Kumiko, the Treasure HunterThe 1996 film Fargo is one of the most iconic movies of the past twenty years, and an achievement that is nearly impossible to replicate.  Now the Coen Brothers classic has received an offbeat followup of sorts in the unlikely form of Kumiko, the Treasure Hunter, an arthouse curiosity that has one of the more intriguing premises of 2015, and opens today at TIFF Bell Lightbox.

The story follows Kumiko (Rinko Kikuchi), a quiet office worker in Japan who becomes obsessed with Fargo, through an old worn out VHS tape that she finds in the mysterious opening scene.  She behaves oddly and clearly suffers from some form of mental illness, and believes the film to be a document of true events, even traveling to North Dakota in search of the buried money.

Like the film at its centre, Kumiko, the Treasure Hunter is also the work of filmmaking siblings.  Director David Zellner, who shines in the supporting role of a kind police officer and co-wrote the film with his brother Nathan Zellner, allows the story to have a dreamlike tone.  This leaves some elements up to debate, especially during the nicely done final scenes, and the film is a haunting and absurdly humorous odyssey at its best.

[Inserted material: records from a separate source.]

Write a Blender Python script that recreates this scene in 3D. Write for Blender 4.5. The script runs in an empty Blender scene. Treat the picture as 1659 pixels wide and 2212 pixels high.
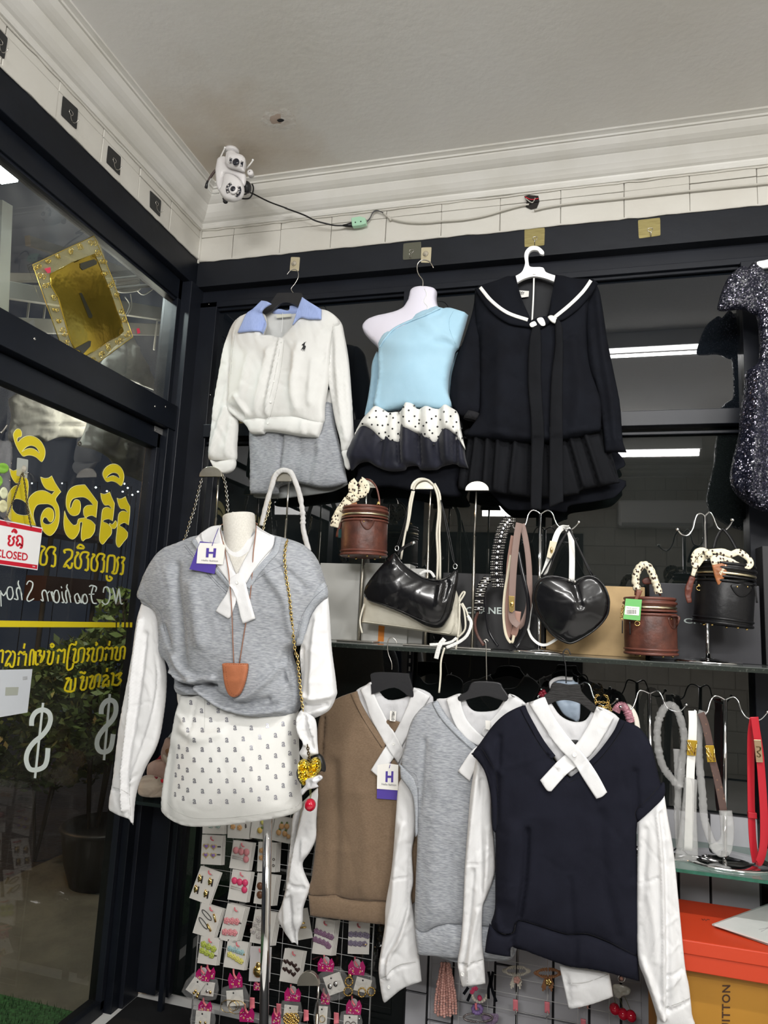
import bpy, math, random
import numpy as np
from mathutils import Vector, Matrix, noise
from mathutils.geometry import delaunay_2d_cdt
from mathutils.bvhtree import BVHTree
random.seed(7)
SC = bpy.context.scene; COL = SC.collection
# ---------------- camera -------------------------------------------------
FPX = 1468.557; PITCH, YAW, ROLL = .1519239, .2700166, .0479429
cy, sy, cp, sp = math.cos(YAW), math.sin(YAW), math.cos(PITCH), math.sin(PITCH)
FW = Vector((-sy*cp, cy*cp, sp)); R0 = Vector((cy, sy, 0)); U0 = R0.cross(FW)
RT = R0*math.cos(ROLL)+U0*math.sin(ROLL); UP = U0*math.cos(ROLL)-R0*math.sin(ROLL)
EYE = Vector((0, 0, 1.5))
cam = bpy.data.cameras.new('camera'); camo = bpy.data.objects.new('camera', cam); COL.objects.link(camo)
camo.matrix_world = Matrix(((RT.x, UP.x, -FW.x, EYE.x), (RT.y, UP.y, -FW.y, EYE.y), (RT.z, UP.z, -FW.z, EYE.z), (0, 0, 0, 1)))
cam.sensor_fit = 'HORIZONTAL'; cam.sensor_width = 36; cam.lens = 36*FPX/1659; cam.clip_start = .02
SC.camera = camo
SC.view_settings.view_transform = 'Standard'; SC.view_settings.look = 'None'
SC.view_settings.gamma = 1; SC.view_settings.use_curve_mapping = False
SC.view_settings.exposure = .50
# ---------------- world and lamps ----------------------------------------
w = bpy.data.worlds.new('night'); SC.world = w; w.use_nodes = True
w.node_tree.nodes['Background'].inputs[0].default_value = (.012, .014, .02, 1)
w.node_tree.nodes['Background'].inputs[1].default_value = 1.0
def area(name, loc, size, power, rot=(0, 0, 0), color=(1, .985, .96)):
    l = bpy.data.lights.new(name, 'AREA'); l.shape = 'RECTANGLE'; l.size, l.size_y = size
    l.energy = power; l.color = color
    o = bpy.data.objects.new(name, l); COL.objects.link(o); o.location = loc; o.rotation_euler = rot; return o
L_A = area('ceiling_tube_light', (.5, .9, 3.2), (1.2, .05), 30)
L_B = area('wall_tube_light', (.58, -1.6, 3.17), (1.2, .05), 30, (math.radians(50), 0, 0))
L_C = area('far_fill_light', (-.5, -1.9, 2.85), (.8, .5), 40, (math.radians(80), 0, 0))  # added fill light with no fixture, brightens the room from behind the camera
L_D = area('right_fill_light', (2.2, -.6, 2.9), (.5, .8), 30, (math.radians(50), 0, math.radians(35)))  # second added fill, out of view, lifts the bounce onto the ceiling
# ---------------- helpers ------------------------------------------------
def ray(x, y): return RT*((x-829.5)/FPX) - UP*((y-1106)/FPX) + FW
def PY(x, y, Y): d = ray(x, y); return EYE+d*(Y/d.y)
def PX(x, y, X): d = ray(x, y); return EYE+d*(X/d.x)
def PZ(x, y, Z): d = ray(x, y); return EYE+d*((Z-1.5)/d.z)
def pix(P):
    v = Vector(P)-EYE; k = FPX/v.dot(FW); return (829.5+v.dot(RT)*k, 1106-v.dot(UP)*k)
def Z(ox, oy, s, pts):               # points read off an enlarged crop of the photograph
    return [(ox+p[0]/s, oy+p[1]/s)+tuple(p[2:]) for p in pts]
WL = {}                               # world location of every parent
def thing(name, label, cat, loc=(0, 0, 0), group=None, kind=None):
    o = bpy.data.objects.new(name, None); COL.objects.link(o); o.empty_display_size = .05
    o.location = loc; WL[o.name] = Vector(loc); tag(o, label, cat, group, kind); return o
def tag(o, label=None, cat=None, group=None, kind=None):
    if label: o['label'] = label
    if cat: o['category'] = cat
    if group: o['group'] = group
    if kind: o['kind'] = kind
    return o
BV = {}
def obj(name, V, F, mat, parent=None, smooth=True, bev=0, keep=False, bvh=False):
    V = [Vector(v) for v in V]
    if bvh: tree = BVHTree.FromPolygons(V, F)
    if parent is not None: base = WL[parent.name]
    elif keep: base = Vector((0, 0, 0))
    else:
        xs = [v.x for v in V]; ys = [v.y for v in V]
        base = Vector(((min(xs)+max(xs))/2, (min(ys)+max(ys))/2, min(v.z for v in V)))
    me = bpy.data.meshes.new(name); me.from_pydata([v-base for v in V], [], F); me.update()
    if mat: me.materials.append(mat)
    if smooth: me.polygons.foreach_set('use_smooth', [True]*len(me.polygons))
    o = bpy.data.objects.new(name, me); COL.objects.link(o)
    if parent is not None: o.parent = parent; WL[o.name] = base
    else: o.location = base; WL[o.name] = base
    if bev:
        m = o.modifiers.new('bevel', 'BEVEL'); m.width = bev; m.segments = 2; m.limit_method = 'ANGLE'; m.angle_limit = .6
        if smooth: o.modifiers.new('n', 'WEIGHTED_NORMAL')
    if bvh: BV[o.name] = tree
    return o
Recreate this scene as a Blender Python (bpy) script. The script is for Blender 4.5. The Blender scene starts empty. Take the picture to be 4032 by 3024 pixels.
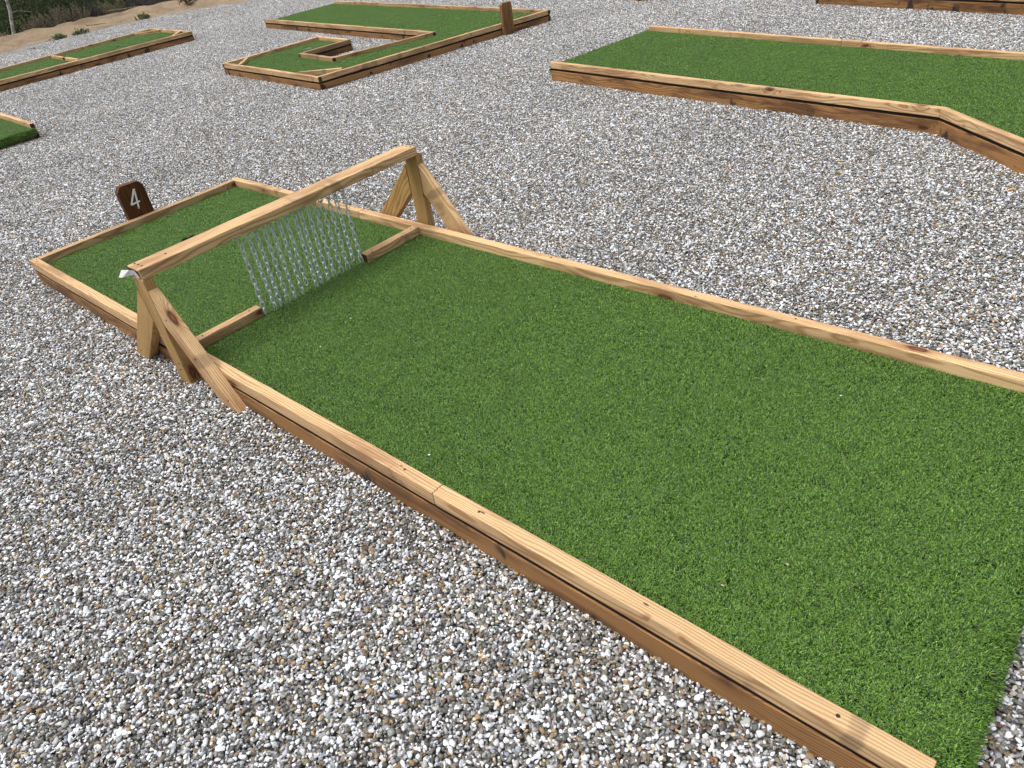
import bpy, bmesh, math, random
import numpy as np
from mathutils import Vector, Matrix
from mathutils.geometry import tessellate_polygon

random.seed(11)
rng = np.random.default_rng(7)
R = math.radians
scene = bpy.context.scene
COL = scene.collection

# ------------------------------------------------------------------ camera
cam_data = bpy.data.cameras.new('camera')
cam = bpy.data.objects.new('camera', cam_data)
COL.objects.link(cam)
cam_data.sensor_fit = 'HORIZONTAL'
cam_data.sensor_width = 36.0
cam_data.lens = 2795.0 / 4032.0 * 36.0
cam_data.clip_start = 0.05
cam_data.clip_end = 500.0
v_r = Vector((0.760, 0.638, -0.1225)).normalized()
v_f = Vector((-0.576, 0.574, -0.582)).normalized()
v_u = v_r.cross(v_f).normalized()
v_r = v_f.cross(v_u).normalized()
M = Matrix((v_r, v_u, -v_f)).transposed().to_4x4()
M.translation = Vector((4.089, -0.816, 1.405))
cam.matrix_world = M
scene.camera = cam

# ------------------------------------------------------------------ sky and sun
SUN_EL, SUN_AZ = R(70), R(215)          # azimuth clockwise from +Y
world = bpy.data.worlds.new('World')
scene.world = world
world.use_nodes = True
wn = world.node_tree
sky = wn.nodes.new('ShaderNodeTexSky')
sky.sky_type = 'NISHITA'
sky.sun_disc = False
sky.sun_elevation = SUN_EL
sky.sun_rotation = SUN_AZ
sky.air_density = 1.0
sky.dust_density = 6.0
sky.ozone_density = 1.0
hs = wn.nodes.new('ShaderNodeHueSaturation')
hs.inputs['Saturation'].default_value = 0.42
bg = wn.nodes['Background']
bg.inputs['Strength'].default_value = 0.15
wn.links.new(sky.outputs[0], hs.inputs['Color'])
wn.links.new(hs.outputs[0], bg.inputs['Color'])
sun_d = bpy.data.lights.new('sun', 'SUN')
sun_d.energy = 1.3
sun_d.angle = R(26)
sun_d.color = (1.0, 0.97, 0.92)
sun = bpy.data.objects.new('sun', sun_d)
COL.objects.link(sun)
d = Vector((math.sin(SUN_AZ) * math.cos(SUN_EL), math.cos(SUN_AZ) * math.cos(SUN_EL), math.sin(SUN_EL)))
sun.rotation_euler = d.to_track_quat('Z', 'Y').to_euler()
sun.location = (0, 0, 20)
vs = scene.view_settings
vs.view_transform = 'Standard'
vs.look = 'None'
vs.gamma = 1.0
vs.exposure = 0.32

# ------------------------------------------------------------------ helpers
def tag(o, label=None, cat=None, group=None, kind=None):
    if label: o['label'] = label
    if cat: o['category'] = cat
    if group: o['group'] = group
    if kind: o['kind'] = kind
    return o

def link(name, me, parent=None, mats=()):
    o = bpy.data.objects.new(name, me)
    COL.objects.link(o)
    if parent is not None:
        o.parent = parent
        o.matrix_parent_inverse = parent.matrix_basis.inverted()
    for m in mats:
        me.materials.append(m)
    return o

def thing(name, loc, label, cat, group=None):
    o = bpy.data.objects.new(name, None)
    o.empty_display_size = 0.1
    o.location = loc
    COL.objects.link(o)
    return tag(o, label, cat, group)

def np_mesh(name, verts, faces, colors=None, smooth=False):
    """verts Nx3, faces MxK (constant K)"""
    me = bpy.data.meshes.new(name)
    verts = np.asarray(verts, np.float32); faces = np.asarray(faces, np.int32)
    me.vertices.add(len(verts)); me.vertices.foreach_set('co', verts.ravel())
    k = faces.shape[1]
    me.loops.add(faces.size); me.loops.foreach_set('vertex_index', faces.ravel())
    me.polygons.add(len(faces))
    me.polygons.foreach_set('loop_start', np.arange(0, faces.size, k, dtype=np.int32))
    me.polygons.foreach_set('loop_total', np.full(len(faces), k, np.int32))
    if smooth: me.polygons.foreach_set('use_smooth', np.ones(len(faces), bool))
    me.update(calc_edges=True)
    if colors is not None:
        a = me.attributes.new('Col', 'FLOAT_COLOR', 'POINT')
        c = np.ones((len(verts), 4), np.float32); c[:, :3] = colors
        a.data.foreach_set('color', c.ravel())
    return me

def srgb(r, g, b):
    f = lambda v: (v / 255 / 12.92) if v <= 10 else ((v / 255 + 0.055) / 1.055) ** 2.4
    return (f(r), f(g), f(b), 1)

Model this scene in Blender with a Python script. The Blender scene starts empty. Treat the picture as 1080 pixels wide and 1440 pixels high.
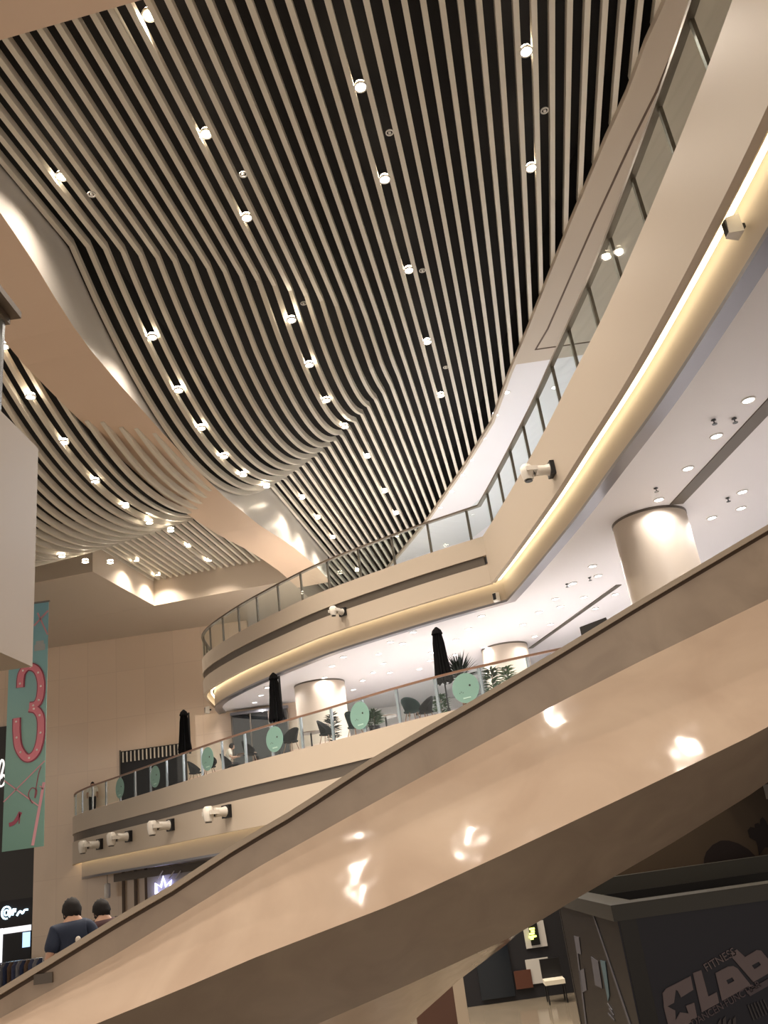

The film does run long at 105 minutes, often moving at a deliberately slow pace, and I don’t know if there’s all that much buried beneath the surface, unlike Fargo.  But at least what’s on the surface is beautifully filmed, with plenty of interesting little moments along the way.  Anchored by a compelling performance from Rinko Kikuchi, Kumiko, the Treasure Hunter is a quietly sympathetic portrait of mental illness, that reaches a pretty satisfying payoff.